What is being asked – Your task is to copy a single run of lines that starts at the line with "Model this scene" and stops at the line with "bpy.data.objects.remove(o)", keeping both ends. Copy nothing else.

Available data –
** BEGIN **
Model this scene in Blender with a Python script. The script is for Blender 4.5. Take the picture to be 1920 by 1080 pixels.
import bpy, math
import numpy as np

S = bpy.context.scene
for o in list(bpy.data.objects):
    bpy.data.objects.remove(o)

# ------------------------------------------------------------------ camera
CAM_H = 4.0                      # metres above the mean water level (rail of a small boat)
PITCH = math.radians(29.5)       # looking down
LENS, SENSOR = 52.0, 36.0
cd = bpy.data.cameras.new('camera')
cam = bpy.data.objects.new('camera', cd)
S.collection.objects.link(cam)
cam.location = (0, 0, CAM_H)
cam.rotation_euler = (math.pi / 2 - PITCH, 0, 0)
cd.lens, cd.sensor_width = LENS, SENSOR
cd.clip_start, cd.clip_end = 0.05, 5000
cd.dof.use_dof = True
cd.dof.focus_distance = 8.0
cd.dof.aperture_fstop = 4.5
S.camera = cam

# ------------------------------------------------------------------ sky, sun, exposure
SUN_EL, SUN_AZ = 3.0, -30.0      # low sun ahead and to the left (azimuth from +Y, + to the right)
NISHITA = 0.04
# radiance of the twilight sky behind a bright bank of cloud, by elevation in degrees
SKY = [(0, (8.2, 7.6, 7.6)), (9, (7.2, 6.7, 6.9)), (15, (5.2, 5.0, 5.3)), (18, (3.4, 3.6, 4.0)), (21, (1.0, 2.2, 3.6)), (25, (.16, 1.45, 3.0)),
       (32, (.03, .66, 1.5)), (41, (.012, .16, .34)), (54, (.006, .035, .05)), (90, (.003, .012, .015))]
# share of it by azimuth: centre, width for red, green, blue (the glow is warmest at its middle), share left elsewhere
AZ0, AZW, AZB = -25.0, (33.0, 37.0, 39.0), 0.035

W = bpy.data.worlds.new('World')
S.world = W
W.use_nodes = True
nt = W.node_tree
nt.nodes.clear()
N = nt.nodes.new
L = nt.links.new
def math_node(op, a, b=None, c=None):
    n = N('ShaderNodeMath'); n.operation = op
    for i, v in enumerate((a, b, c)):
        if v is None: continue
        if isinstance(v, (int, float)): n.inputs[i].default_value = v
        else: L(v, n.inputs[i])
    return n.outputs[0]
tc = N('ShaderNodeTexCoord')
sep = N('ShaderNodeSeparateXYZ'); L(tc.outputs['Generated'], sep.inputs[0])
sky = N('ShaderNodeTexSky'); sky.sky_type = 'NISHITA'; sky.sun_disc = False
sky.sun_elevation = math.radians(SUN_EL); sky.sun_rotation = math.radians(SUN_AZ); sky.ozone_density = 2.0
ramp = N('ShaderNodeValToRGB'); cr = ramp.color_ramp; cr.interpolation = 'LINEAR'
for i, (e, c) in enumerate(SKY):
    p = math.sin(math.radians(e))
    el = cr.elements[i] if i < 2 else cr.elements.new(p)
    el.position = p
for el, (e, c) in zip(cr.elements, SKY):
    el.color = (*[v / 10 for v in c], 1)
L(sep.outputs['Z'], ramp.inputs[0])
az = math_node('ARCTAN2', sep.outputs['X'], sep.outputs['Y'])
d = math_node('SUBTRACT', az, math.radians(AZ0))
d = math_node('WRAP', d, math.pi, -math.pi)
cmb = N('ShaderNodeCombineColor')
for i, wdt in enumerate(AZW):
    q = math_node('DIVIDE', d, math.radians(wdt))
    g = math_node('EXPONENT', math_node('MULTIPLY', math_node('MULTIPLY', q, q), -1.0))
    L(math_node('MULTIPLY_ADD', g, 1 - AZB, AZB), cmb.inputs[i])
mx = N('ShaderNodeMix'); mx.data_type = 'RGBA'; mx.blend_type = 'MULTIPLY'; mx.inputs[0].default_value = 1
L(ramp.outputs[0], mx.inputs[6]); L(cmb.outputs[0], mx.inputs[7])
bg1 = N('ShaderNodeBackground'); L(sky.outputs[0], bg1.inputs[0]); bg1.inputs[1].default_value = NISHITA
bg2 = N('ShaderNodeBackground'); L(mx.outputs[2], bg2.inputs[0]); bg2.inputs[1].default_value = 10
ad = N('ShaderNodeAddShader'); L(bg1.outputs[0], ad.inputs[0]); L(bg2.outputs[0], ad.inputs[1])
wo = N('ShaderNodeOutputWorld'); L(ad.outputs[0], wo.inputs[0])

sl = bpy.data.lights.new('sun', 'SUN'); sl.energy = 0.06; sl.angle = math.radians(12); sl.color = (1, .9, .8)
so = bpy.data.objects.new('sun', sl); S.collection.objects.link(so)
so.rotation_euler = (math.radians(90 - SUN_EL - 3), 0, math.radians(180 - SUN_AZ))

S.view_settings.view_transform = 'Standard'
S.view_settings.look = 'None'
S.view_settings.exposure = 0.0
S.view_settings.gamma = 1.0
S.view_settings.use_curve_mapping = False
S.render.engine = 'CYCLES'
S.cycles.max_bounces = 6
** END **
** BEGIN **
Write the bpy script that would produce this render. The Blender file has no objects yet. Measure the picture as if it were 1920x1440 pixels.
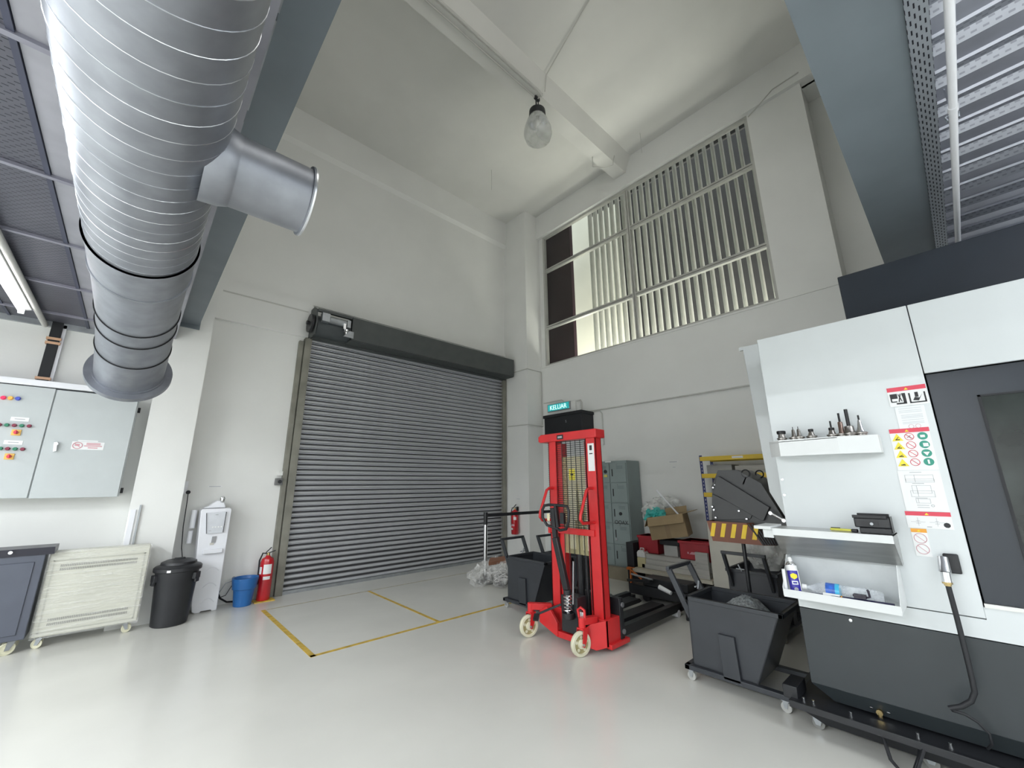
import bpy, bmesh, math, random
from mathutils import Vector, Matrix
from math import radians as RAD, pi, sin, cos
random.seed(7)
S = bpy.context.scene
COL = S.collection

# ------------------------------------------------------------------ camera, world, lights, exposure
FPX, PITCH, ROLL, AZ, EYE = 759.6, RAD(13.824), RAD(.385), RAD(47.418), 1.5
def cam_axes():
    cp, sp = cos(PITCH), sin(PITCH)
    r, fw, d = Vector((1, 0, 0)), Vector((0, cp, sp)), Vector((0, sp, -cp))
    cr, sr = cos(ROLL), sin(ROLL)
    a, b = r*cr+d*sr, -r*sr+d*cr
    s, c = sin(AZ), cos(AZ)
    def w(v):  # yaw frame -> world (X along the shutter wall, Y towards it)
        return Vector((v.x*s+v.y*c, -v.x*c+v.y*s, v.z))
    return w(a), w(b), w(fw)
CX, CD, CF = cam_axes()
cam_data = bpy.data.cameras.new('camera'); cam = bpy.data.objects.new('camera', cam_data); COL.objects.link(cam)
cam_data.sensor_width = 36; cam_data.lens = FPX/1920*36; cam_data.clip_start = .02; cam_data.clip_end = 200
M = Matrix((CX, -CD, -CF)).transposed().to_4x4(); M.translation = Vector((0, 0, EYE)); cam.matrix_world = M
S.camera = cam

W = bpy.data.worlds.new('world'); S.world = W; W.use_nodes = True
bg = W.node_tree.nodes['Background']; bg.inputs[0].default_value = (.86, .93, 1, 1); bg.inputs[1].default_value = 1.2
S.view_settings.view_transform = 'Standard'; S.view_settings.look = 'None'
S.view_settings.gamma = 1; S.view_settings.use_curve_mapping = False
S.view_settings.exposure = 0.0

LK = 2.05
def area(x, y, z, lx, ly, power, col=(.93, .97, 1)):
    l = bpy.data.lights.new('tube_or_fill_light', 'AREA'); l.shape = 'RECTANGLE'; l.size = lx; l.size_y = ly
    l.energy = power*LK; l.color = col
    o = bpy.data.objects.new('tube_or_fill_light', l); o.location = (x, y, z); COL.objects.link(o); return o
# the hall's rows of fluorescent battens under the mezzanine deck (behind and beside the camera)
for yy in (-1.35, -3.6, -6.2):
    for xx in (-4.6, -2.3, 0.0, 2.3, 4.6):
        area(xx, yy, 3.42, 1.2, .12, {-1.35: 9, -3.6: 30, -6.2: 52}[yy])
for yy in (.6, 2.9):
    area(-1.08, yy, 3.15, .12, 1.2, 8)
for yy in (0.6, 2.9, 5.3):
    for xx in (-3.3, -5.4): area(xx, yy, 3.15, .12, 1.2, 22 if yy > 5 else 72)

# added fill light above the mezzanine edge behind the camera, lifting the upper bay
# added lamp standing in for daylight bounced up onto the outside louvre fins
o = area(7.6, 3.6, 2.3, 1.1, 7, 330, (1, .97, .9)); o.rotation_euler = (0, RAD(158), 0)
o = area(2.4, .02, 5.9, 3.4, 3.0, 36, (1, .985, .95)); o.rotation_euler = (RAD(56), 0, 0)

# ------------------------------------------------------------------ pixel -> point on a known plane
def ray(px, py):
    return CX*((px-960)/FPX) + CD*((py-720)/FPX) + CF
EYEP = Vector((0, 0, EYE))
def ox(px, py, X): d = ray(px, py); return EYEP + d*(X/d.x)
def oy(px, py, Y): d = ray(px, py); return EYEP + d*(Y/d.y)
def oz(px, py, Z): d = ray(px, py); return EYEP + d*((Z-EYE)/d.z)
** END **
Output –
Model this scene in Blender with a Python script. The script is for Blender 4.5. Take the picture to be 1920 by 1080 pixels.
import bpy, math
import numpy as np

S = bpy.context.scene
for o in list(bpy.data.objects):
    bpy.data.objects.remove(o)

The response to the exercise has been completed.